All modes of buying — impressions, clicks, conversions, views etc — are subject to fraud. There is SLVT or sophisticated invalid traffic. Advertisers have to use trusted third party tools to block all kinds of fraudulent inventory sources.
There are big content producers who are losing billions to pirate sites. In fact, pirate sites are earning money from advertisers in a way because ads end up showing on pirate sites as that is where they figure the audience is.
Digital fraud can be brought down to a single digit figure by brand safety companies. The technology exists to counter fraud
Programmatic has earned a bad reputation which is unfair. Automated buying is the logical way forward. Programmatic is about 10 per cent or less, but still there is fraud. Everything that can be bought programmatically will be. Advertisers have to learn to do it extremly well. In the US, after being talked about for years, programmatic finally realistically took two years to catch on. It will happen in India too. Publishers are probably worried about the yield from programmatic and so they hang on to what reserved media can offer to them. However, there will be a momentum that will tip the scale ultimately.
Publishers must respond to brand safety to get business from big brands.

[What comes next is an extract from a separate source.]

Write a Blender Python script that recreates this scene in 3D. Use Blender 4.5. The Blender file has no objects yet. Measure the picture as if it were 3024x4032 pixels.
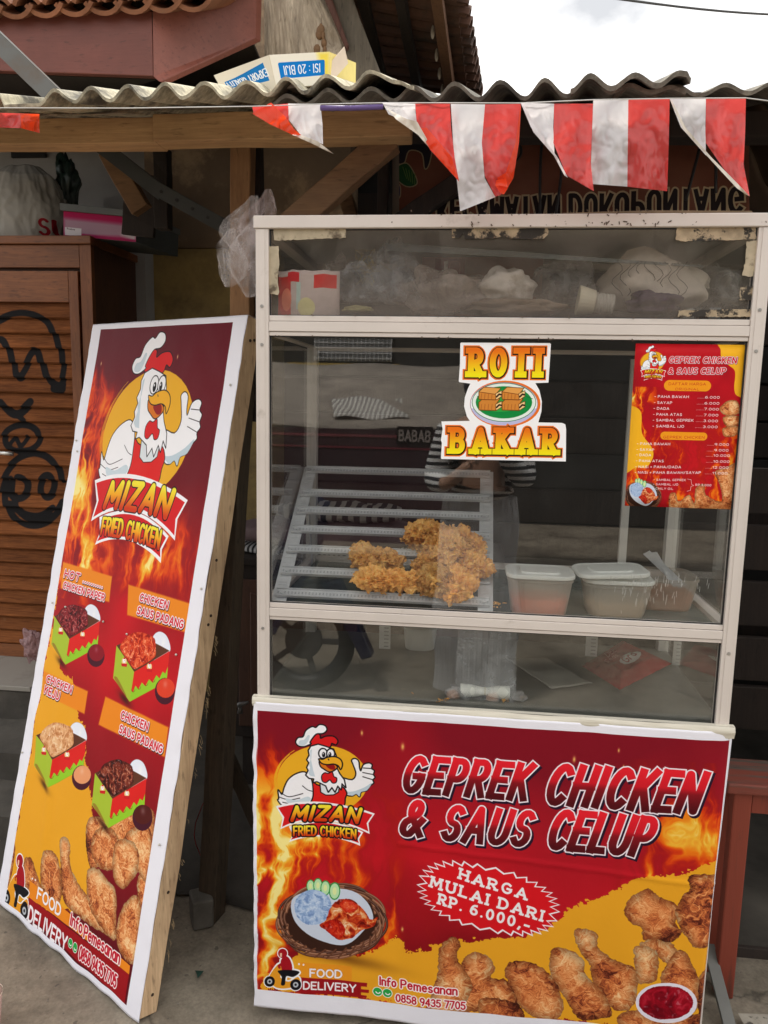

Programmatic also adds several layers between the advertiser and the publisher. This empowers advertisers to be technologically efficient in reaching the audience. At the same time, it allows fraudsters to hide behind these several layers with very little risk of detection. However, it is incorrect to say all programmatic channels propagate fraud. There are reputed programmatic platforms that already have several tools to check fraudulent impressions such as MOAT, Double Verify and Forensiq.